A Broader Innovation Ecosystem Under Pressure
The ACM’s intervention in the fiber market arrives in a broader Dutch and European innovation context that is both dynamic and financially significant. Research conducted by Sharp (based in Utrecht), carried out by Markteffect among 509 respondents, found that IT problems cost the Dutch economy more than €3.4 billion in lost productivity annually, with 24 percent of employees losing at least 15 minutes per day to IT-related disruptions — amounting to more than €14.2 million in lost output per day [3]. These figures underscore why resilient, competitive, and well-regulated digital infrastructure is not merely a consumer issue but a macroeconomic one. Separately, the Amsterdam-based sensor technology firm Innoseis Sensor Technologies — a spin-off of Nikhef with ten employees — raised €6 million in an investment round led by Forward.one to scale its MEMS sensor technology internationally; its technology is already being used by Australia’s Fleet Space Technologies for measurements on the moon [3]. Meanwhile, Helsinki-based Skyfora raised €6.5 million from investors including Eviny Ventures, Ugly Duckling Ventures, Lumo Labs, EIC Fund, and Business Finland, to convert existing mobile networks into real-time atmospheric weather sensor networks, with a commercial rollout including a real-time data API and dashboard planned for 2026 [3].

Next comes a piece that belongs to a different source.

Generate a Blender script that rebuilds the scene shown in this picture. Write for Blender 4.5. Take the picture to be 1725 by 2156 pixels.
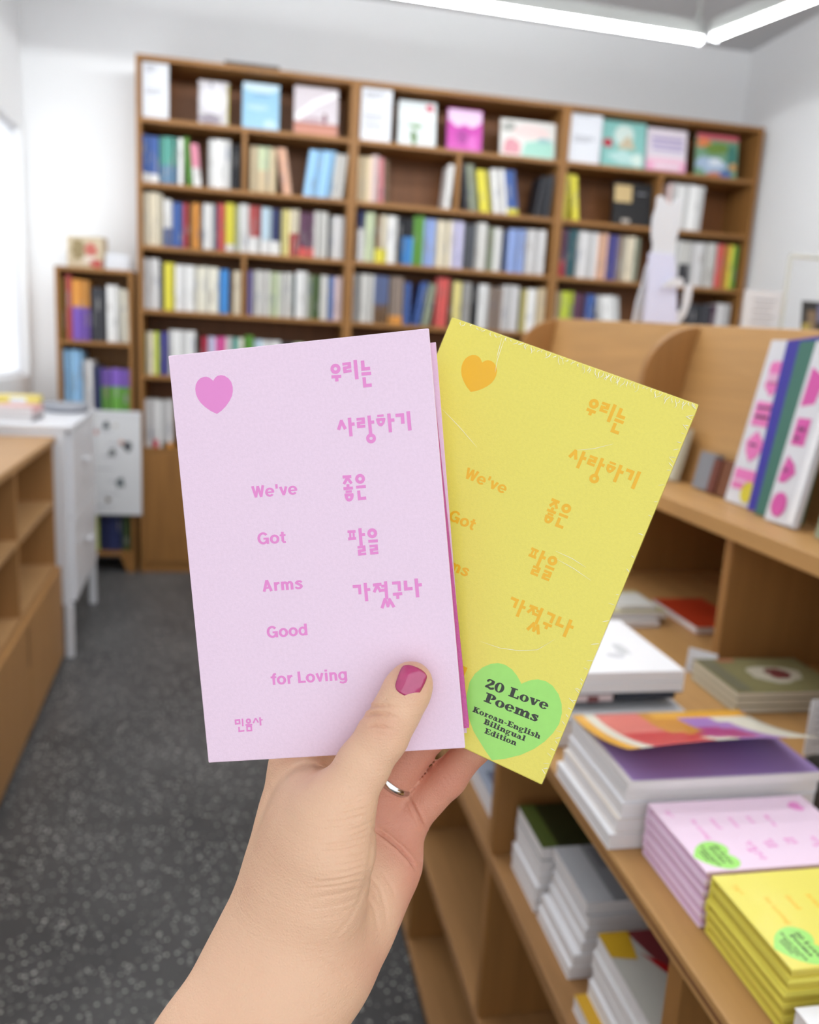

The Stakes of Getting the Balance Right
Schoch’s speech, and the ACM’s decision on the Glaspoort-Delta deal, together articulate a coherent regulatory philosophy: that healthy market competition and active innovation are not opposing goals but mutually dependent outcomes. ‘Healthy market functioning means that the best service wins, not the biggest gatekeeper. That innovation is rewarded, not blocked,’ Schoch said at the Telecompaper Insights Congress [1]. For the roughly 200,000 Dutch households that would have been directly affected by the Glaspoort acquisition, the ACM’s ruling on 8 June 2026 is a concrete expression of that principle [3][4]. For the wider digital economy — from cloud switching rules to smart device data rights — the regulatory frameworks now taking shape across Europe will determine whether the next generation of digital innovators gets a fair shot at competing in a market that, without oversight, has a well-documented tendency to consolidate power in the hands of the few.